Shinto priests wear distinctive garb (called shozoku) modeled on courtly fashions from the Heian period, the days when Japan’s capital was in Kyoto. Ritual robes are of several types. They wear a kimono and a pair of very full-cut pants underneath. Outer garments originally indicated courtly rank with various colors (robin’s-egg blue, red, purple, yellow, and light green), but now a priest’s rank is indicated by either pale blue, black, or red. Outer garments have very wide flowing sleeves and extend down to the feet. For ordinary ceremonies priests wear a white silk vestment called a karinigu (“hunting cloak,” a name from medieval times). With the simpler garments for ordinary duties, priests wear a plain roundish hat called eboshi, reserving a taller and more elegant version called kanmuri for high ritual occasions. High-ranking priests wear polished wooden shoes for rituals, and their subordinates wear thong sandals of wood.
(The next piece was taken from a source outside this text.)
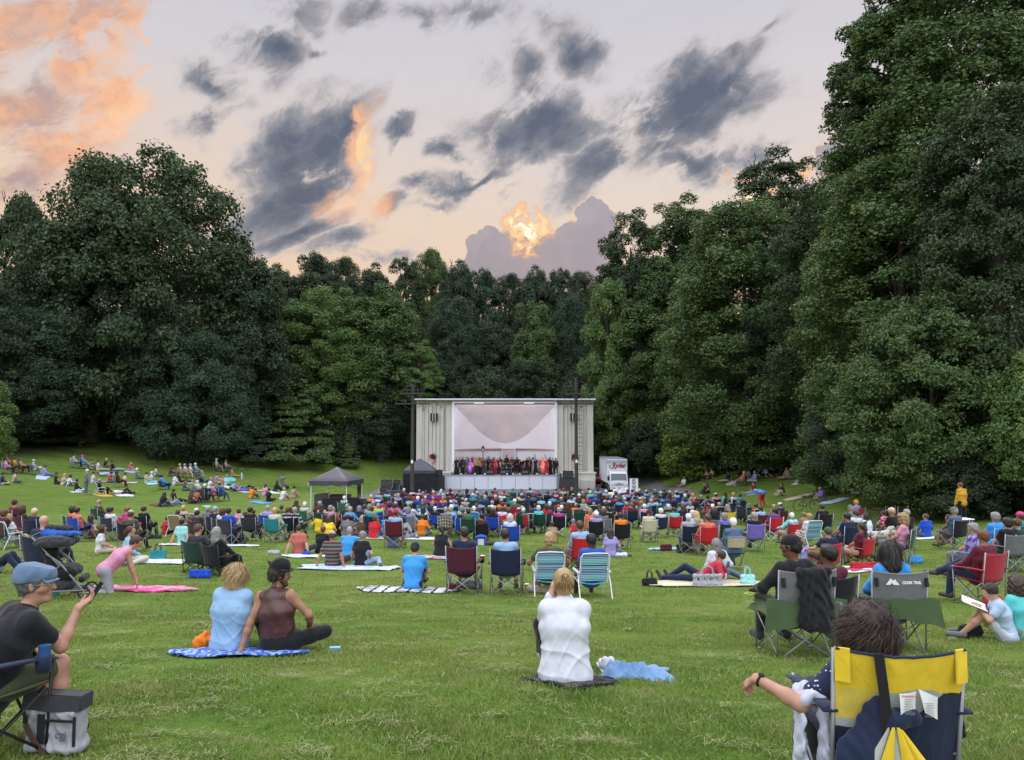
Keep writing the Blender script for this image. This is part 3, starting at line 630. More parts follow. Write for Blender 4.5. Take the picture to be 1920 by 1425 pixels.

During all ceremonies, officiants carry a slender, tapered slab of wood called the shaku in the right hand, similar to the one seen in images of Chinese ancestor figures. Since even a layperson sometimes leads rituals and wears these same garments, they do not function like a “habit” to distinguish priests from laity. When not performing their shrine duties, Shinto priests wear ordinary street clothes. Shrine maidens (miko) wear a white kimono top and a vermillion or scarlet split skirt, only when they are performing shrine duties. Musicians, whether priests or not, also wear similar versions of Heian court fashion during ceremonies.



A Shinto priest, wearing the less formal headgear called the eboshi, receives and arranges offerings in preparation for a shrine festival. The lanterns are decorative and symbolic items found in great numbers around most larger shrines.